(~136、「王子様の学園生活(一年生)」まで読了)
六~八月頃に四半期ランキングTOP5に入っていた作品。六月末~七月はじめは四半期ランキング一位でした。
https://ncode.syosetu.com/n1464ja/
主人公は第一王子で王位継承権は第一位だが、母親は国王の側妃。そのため、国王に放置されて育ってきた。しかし、転生前の記憶を思い出したためこのままではまずいと判断し、王位継承権を放棄して父親の家へ行こうと決意する。だが、宰相に反対され、成人までは王城で暮らすことになる。すると、今まで放置していた国王に構われだし、異母弟に慕われたり、この作品の原作であるラノベを知っている他の転生者が現れたりする。
異世界転生もの。
不遇な王子への転生というストーリーはままあるが、この作品は結構設定にこっている。単純に主人公が無視されていた、というわけではなく、どうしてそうなったかなどが詳細に語られるのが面白い。そして、周囲の状況を分析する主人公の、やや饒舌で皮肉めいた語り口が楽しい。

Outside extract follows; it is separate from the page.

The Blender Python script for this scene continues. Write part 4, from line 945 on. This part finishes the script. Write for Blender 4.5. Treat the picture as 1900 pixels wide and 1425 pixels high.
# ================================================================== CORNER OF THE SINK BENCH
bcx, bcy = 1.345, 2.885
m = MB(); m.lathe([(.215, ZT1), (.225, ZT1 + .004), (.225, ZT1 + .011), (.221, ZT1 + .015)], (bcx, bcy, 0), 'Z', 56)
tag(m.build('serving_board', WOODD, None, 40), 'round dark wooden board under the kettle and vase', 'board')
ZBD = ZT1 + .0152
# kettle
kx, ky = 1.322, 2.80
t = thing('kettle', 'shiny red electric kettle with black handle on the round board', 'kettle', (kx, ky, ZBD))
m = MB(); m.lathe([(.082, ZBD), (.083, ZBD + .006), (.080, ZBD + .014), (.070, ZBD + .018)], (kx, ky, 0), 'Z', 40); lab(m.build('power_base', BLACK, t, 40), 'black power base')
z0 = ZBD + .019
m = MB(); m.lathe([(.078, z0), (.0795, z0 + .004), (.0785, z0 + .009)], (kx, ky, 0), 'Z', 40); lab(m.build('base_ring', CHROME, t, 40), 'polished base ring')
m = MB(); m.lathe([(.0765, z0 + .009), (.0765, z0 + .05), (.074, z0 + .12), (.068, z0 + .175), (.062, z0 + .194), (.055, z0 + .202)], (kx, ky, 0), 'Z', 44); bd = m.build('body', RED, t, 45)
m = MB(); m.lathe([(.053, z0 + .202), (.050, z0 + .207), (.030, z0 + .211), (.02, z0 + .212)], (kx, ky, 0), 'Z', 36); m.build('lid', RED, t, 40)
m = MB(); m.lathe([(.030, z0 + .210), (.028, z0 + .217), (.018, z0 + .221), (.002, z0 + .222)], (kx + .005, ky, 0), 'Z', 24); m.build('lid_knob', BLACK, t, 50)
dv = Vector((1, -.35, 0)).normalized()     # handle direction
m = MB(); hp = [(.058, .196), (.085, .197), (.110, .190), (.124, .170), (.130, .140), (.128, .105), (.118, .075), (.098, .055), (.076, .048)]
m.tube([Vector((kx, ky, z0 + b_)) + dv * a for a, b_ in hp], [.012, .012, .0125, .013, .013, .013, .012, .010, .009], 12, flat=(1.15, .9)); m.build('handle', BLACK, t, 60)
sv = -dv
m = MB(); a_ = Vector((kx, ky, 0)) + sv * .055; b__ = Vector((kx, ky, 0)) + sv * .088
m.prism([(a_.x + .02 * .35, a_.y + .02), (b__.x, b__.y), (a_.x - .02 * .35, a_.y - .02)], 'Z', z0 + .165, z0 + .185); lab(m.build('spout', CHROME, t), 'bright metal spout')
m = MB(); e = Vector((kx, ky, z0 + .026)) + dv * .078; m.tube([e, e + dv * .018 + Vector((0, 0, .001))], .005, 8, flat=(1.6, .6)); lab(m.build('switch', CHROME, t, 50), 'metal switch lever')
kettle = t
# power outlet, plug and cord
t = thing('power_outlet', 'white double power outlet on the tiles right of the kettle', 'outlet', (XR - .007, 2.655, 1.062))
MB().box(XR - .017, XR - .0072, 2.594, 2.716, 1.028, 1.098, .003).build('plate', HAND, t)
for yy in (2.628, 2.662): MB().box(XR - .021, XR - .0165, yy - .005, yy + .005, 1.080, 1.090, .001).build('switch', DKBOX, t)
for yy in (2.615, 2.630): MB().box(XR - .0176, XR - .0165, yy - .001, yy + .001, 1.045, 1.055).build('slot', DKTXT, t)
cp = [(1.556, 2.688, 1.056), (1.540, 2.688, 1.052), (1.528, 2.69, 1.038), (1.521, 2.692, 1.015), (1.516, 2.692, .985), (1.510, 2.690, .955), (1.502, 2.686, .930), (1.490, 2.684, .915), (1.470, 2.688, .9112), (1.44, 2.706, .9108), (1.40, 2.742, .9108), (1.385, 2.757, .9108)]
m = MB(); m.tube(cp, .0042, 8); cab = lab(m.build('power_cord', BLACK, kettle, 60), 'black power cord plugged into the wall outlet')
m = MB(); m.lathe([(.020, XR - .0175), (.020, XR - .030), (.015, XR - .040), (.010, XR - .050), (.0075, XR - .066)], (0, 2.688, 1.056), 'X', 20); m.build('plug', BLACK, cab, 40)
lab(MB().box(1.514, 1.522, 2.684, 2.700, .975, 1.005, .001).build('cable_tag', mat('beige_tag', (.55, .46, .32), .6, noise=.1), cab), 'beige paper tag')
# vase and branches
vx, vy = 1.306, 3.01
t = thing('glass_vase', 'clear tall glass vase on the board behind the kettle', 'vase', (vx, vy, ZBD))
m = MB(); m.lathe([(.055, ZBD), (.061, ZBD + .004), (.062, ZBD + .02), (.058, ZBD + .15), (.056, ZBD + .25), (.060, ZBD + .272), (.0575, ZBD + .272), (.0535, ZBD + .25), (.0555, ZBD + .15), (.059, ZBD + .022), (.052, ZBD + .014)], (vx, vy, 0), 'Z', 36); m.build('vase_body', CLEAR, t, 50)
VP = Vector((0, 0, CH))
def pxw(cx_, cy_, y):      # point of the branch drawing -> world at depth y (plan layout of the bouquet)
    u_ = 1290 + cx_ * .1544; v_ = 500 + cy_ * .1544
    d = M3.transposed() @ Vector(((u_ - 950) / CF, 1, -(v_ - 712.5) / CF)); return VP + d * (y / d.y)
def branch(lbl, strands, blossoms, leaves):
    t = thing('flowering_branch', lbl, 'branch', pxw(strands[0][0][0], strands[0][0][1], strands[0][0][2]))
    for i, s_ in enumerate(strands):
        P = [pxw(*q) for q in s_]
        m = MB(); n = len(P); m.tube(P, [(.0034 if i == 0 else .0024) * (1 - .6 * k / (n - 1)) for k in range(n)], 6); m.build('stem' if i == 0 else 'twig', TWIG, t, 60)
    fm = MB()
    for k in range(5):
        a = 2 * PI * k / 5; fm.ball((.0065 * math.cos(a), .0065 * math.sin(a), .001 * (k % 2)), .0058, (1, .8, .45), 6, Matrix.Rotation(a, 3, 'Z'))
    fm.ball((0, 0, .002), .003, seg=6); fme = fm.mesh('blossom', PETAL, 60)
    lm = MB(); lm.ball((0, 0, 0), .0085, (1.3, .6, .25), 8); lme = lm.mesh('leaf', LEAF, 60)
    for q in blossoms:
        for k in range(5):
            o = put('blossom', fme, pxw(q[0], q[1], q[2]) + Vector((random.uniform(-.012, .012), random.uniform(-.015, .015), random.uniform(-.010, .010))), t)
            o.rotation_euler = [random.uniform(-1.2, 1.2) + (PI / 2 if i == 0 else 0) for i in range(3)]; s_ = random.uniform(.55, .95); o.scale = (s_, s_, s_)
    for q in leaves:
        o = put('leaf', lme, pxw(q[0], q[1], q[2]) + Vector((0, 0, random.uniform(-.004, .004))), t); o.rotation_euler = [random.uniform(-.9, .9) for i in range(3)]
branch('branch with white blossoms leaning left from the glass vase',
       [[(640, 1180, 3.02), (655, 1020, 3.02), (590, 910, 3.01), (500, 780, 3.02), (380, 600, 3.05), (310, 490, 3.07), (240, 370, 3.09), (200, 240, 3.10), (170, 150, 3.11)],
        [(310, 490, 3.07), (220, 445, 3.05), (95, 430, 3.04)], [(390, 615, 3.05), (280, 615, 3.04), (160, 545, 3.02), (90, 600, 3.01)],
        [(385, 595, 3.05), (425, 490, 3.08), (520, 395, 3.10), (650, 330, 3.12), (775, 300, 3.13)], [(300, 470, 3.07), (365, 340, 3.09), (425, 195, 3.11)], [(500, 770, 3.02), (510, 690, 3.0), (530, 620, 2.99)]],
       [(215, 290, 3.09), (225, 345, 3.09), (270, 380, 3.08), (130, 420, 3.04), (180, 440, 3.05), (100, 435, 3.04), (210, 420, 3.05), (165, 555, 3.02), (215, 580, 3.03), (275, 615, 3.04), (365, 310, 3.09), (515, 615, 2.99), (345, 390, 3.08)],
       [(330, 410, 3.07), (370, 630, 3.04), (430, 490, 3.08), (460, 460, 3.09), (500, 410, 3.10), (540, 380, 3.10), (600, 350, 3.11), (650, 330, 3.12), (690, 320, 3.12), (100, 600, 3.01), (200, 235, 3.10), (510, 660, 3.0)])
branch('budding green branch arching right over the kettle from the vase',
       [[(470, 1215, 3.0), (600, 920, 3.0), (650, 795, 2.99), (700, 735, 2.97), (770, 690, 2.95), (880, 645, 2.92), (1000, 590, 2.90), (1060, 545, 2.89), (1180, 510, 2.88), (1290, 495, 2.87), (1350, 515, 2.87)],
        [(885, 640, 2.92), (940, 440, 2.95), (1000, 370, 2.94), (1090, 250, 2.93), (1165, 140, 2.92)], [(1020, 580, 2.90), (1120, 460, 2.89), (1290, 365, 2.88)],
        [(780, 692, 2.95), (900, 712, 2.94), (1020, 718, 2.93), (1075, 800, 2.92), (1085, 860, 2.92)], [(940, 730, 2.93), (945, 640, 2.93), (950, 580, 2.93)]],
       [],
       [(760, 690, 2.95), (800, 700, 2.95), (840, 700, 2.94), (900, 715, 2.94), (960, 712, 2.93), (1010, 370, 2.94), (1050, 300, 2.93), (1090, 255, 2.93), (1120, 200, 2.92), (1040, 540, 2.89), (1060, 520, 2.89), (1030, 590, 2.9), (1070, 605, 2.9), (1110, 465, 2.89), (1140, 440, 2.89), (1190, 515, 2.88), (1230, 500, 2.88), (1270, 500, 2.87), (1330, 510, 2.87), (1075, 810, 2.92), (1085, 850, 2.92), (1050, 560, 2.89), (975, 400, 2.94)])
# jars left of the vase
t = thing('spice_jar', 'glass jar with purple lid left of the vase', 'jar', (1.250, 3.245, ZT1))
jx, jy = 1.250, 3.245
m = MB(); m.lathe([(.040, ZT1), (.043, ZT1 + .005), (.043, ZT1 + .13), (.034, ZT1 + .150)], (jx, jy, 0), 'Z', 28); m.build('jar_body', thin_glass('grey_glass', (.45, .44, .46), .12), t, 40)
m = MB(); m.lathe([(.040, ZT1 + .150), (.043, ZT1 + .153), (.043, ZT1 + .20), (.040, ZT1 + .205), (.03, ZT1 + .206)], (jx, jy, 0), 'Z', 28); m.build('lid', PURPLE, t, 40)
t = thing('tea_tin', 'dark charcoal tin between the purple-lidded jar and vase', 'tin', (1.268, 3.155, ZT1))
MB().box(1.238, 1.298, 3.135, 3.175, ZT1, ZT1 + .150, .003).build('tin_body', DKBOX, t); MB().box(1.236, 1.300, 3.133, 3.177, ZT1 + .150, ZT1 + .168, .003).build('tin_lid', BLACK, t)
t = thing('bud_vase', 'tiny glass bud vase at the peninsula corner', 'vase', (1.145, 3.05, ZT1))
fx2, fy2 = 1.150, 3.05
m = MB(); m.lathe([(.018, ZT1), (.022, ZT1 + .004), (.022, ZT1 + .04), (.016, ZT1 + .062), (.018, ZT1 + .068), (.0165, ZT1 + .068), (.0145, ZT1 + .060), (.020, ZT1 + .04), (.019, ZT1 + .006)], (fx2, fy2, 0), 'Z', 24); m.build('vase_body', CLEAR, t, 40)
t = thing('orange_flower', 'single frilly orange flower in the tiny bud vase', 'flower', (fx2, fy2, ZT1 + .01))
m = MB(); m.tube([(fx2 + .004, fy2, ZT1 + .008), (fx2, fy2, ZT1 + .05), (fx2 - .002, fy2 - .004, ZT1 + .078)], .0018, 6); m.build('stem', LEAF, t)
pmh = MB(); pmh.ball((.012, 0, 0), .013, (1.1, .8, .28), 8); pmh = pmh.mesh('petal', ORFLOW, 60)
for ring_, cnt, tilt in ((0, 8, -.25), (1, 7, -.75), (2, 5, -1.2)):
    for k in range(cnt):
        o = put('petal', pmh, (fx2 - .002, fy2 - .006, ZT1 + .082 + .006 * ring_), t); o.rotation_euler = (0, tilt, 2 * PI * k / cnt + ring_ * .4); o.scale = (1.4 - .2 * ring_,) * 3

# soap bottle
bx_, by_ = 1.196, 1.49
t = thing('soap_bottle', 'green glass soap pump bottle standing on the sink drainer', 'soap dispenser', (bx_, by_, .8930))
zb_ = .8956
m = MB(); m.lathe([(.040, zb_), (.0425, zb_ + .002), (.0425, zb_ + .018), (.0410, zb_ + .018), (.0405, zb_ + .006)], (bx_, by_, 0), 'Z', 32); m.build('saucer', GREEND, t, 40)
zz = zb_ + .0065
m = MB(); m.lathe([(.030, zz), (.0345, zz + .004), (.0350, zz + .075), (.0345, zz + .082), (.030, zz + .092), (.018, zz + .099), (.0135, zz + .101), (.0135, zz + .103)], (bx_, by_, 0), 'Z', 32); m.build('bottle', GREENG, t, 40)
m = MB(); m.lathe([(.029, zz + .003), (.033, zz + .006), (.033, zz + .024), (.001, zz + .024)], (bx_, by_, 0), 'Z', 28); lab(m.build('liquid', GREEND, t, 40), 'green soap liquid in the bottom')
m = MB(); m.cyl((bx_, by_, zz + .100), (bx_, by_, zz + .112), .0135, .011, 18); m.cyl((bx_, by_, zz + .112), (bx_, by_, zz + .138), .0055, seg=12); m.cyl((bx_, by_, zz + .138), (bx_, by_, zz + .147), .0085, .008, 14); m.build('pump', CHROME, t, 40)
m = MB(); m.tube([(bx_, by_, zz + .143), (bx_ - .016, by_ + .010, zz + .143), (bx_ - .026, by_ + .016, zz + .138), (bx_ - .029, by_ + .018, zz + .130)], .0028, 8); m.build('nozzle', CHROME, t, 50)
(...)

その後、主人公がそんな状況に陥った原因や、転生した因縁(?)を探る方向へ話が展開していく。女神などメタ的な存在が介入してくるのは個人的には好みなのだが、この作品では、そのせいで物語の方向性が定まらなくなってしまった気がする。主人公は既に結構安定した立場を確立しているが、メタ的な原因を探る手段があまりないため、物語の着地点が分かりにくくなってしまったと思う。
自分が読んだのは、「王子様の学園生活(一年生)」までだが、この章では話があまり進展しておらず、学園ものとしてもイマイチな気がした。
序盤は面白かったし、主人公は魅力的なのだが、主人公以外の人間の魅力が今一つかなぁ、とも感じた。途中から物語が迷走しているように思えたけれど、色々と魅力的な箇所はあるため、今後また面白くなる可能性は十分ありそう。